Cuban President Raul Castro Ruz at the National Assembly where he was officially elected on Feb. 24, 2008. His brother Fidel remains head of the Communist Party.
Originally uploaded by Pan-African News Wire File Photos
AFP
CARACAS--CUBAN President Raul Castro was due in Caracas yesterday for a short, but symbolic first official foreign trip, to the communist island’s main political and economic ally, ahead of a summit in Brazil.
The Cuban leader was due to arrive early yesterday and meet privately with Cuban diplomats before placing a wreath at Venezuela’s National Pantheon, where South American independence icon Simon Bolivar is buried.
Later, he was due to meet with President Hugo Chavez in his Miraflores palace.
The trip will be the first visit by Raul Castro (77) outside Cuba since he formally took over the presidency in February, replacing his ailing older brother Fidel (82).
Three days later, he is due to attend a summit of Latin American and Caribbean leaders in eastern Brazil focused on integration and development.

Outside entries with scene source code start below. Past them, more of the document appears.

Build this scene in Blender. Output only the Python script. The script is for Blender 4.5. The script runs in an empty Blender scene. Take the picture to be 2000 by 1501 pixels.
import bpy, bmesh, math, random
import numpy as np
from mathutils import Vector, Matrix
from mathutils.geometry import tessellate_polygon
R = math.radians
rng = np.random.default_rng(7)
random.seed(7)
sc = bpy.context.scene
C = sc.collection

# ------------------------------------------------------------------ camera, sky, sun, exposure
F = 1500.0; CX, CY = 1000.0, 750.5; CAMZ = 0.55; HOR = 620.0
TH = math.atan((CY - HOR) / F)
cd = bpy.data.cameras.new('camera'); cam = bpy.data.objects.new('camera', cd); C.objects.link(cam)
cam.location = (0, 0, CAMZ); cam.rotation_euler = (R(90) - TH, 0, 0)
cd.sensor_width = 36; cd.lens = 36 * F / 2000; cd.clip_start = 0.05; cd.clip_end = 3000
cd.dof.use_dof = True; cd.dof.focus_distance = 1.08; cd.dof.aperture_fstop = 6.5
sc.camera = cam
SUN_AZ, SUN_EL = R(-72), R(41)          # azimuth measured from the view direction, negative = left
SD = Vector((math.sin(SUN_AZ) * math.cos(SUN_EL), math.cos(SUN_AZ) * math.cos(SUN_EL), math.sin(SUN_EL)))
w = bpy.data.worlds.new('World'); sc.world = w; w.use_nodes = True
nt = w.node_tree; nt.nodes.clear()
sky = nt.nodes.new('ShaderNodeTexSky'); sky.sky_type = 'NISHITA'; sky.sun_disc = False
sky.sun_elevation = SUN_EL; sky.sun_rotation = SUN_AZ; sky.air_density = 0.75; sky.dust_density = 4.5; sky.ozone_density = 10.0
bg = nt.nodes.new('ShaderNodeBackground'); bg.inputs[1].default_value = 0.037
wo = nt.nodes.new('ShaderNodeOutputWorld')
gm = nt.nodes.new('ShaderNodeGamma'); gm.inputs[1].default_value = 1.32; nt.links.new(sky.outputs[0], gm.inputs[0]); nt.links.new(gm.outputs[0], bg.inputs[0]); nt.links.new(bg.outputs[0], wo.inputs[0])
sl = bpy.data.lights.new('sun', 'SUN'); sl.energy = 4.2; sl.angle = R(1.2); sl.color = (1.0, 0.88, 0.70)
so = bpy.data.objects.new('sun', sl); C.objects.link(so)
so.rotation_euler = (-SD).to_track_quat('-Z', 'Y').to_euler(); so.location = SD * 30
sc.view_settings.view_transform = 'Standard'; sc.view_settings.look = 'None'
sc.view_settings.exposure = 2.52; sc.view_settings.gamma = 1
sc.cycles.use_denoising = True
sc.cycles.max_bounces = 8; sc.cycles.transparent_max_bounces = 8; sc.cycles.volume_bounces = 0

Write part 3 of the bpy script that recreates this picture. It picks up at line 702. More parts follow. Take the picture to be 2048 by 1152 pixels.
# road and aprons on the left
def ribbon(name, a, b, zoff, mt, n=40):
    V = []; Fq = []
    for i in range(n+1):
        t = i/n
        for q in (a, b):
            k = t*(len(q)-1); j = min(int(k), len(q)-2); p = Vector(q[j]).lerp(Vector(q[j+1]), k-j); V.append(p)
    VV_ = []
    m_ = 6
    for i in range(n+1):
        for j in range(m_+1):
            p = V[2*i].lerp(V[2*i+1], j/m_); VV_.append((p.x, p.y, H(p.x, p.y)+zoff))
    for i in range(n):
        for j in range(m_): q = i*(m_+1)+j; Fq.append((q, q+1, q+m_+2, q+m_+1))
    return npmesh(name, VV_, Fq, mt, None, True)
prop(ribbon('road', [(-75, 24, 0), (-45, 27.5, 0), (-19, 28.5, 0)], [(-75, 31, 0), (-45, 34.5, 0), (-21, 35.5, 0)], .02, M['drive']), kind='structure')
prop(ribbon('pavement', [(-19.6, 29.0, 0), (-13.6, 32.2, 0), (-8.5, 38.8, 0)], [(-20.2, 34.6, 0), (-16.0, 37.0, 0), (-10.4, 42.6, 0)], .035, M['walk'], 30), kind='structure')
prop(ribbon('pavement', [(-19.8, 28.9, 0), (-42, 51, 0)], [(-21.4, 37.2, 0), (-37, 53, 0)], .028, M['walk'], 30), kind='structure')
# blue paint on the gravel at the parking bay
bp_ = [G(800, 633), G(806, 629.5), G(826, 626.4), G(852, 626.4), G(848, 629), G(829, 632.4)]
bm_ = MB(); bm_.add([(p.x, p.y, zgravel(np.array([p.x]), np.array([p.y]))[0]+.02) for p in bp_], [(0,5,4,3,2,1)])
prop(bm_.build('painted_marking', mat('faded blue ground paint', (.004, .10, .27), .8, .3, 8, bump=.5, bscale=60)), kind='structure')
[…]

"Raul Castro will visit us on Saturday. Welcome president!" Chavez said during a public event earlier this week, underlining that the visit would have "the same meaning as Fidel’s visit in 1959".
Fidel Castro, Chavez’s ideological "father", visited Caracas in 1959, in his first foreign trip as Cuban leader, to thank Venezuela for the help it gave to Cuban rebels, barely 22 days after toppling dictator Fulgencio Batista. — AFP.